El viajero romántico podía extasiarse como
lord Byron con la puesta de sol en el cabo de Sunio en Grecia. El
turista del siglo XX, cámara japonesa en ristre, tomaba una
fotografía del evento para contemplarla tiempo después en casa, con
lo que se perdía el espectáculo que fascinó a Byron y que él
posponía en el momento de retratarlo, porque no miraba lo que estaba
viendo.
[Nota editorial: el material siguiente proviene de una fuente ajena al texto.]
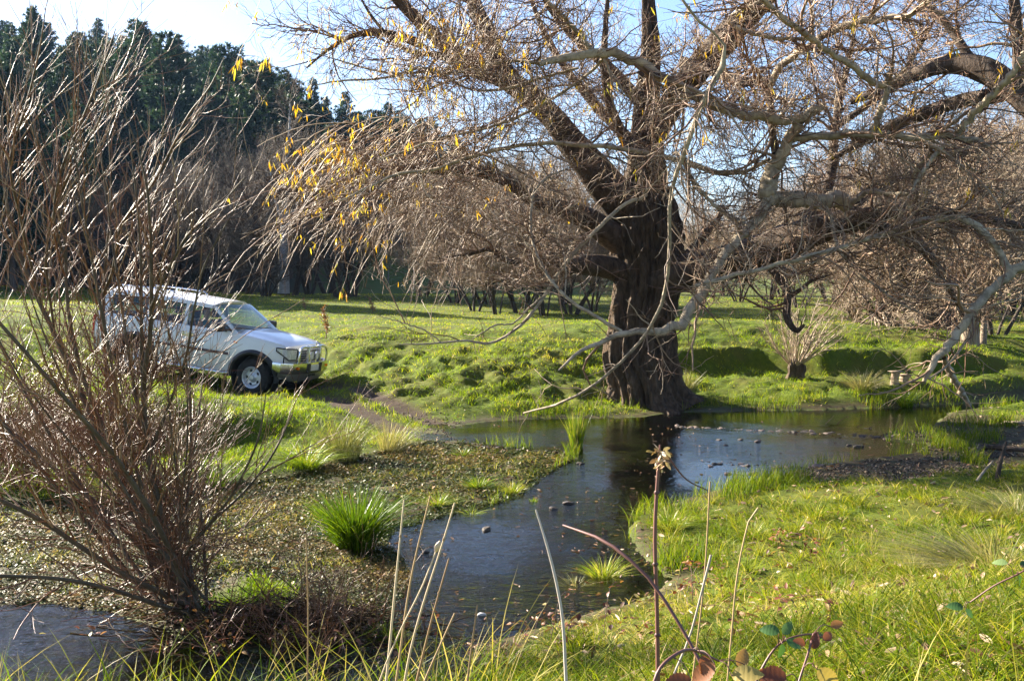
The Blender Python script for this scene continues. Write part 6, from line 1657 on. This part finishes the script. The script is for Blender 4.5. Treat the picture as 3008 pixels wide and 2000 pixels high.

El turista actual del siglo XXI da la espalda al majestuoso
sol poniente en la línea del horizonte donde se confunden el cielo y
la mar salada, y con su teléfono siempre a mano se hace eso que
llaman un selfi autista o autorretrato, que acto seguido publica en
todas sus redes sociales para mostrar dónde está en sus redes sociales: el centro de la imagen no es la puesta de
sol ni el templo de Posidón, que quedan en un segundo plano, sino el
careto sonriente del fotógrafo que parece que quiere decirnos que él está allí y nosotros no, como si quisiera darnos envidia. Pero
lo malo de esa costumbre narcisista de hacerse selfis y publicarlos
en las redes sociales es que se ha generalizado a todos los ámbitos
de la vida privada y de nuestra rutina cotidiana.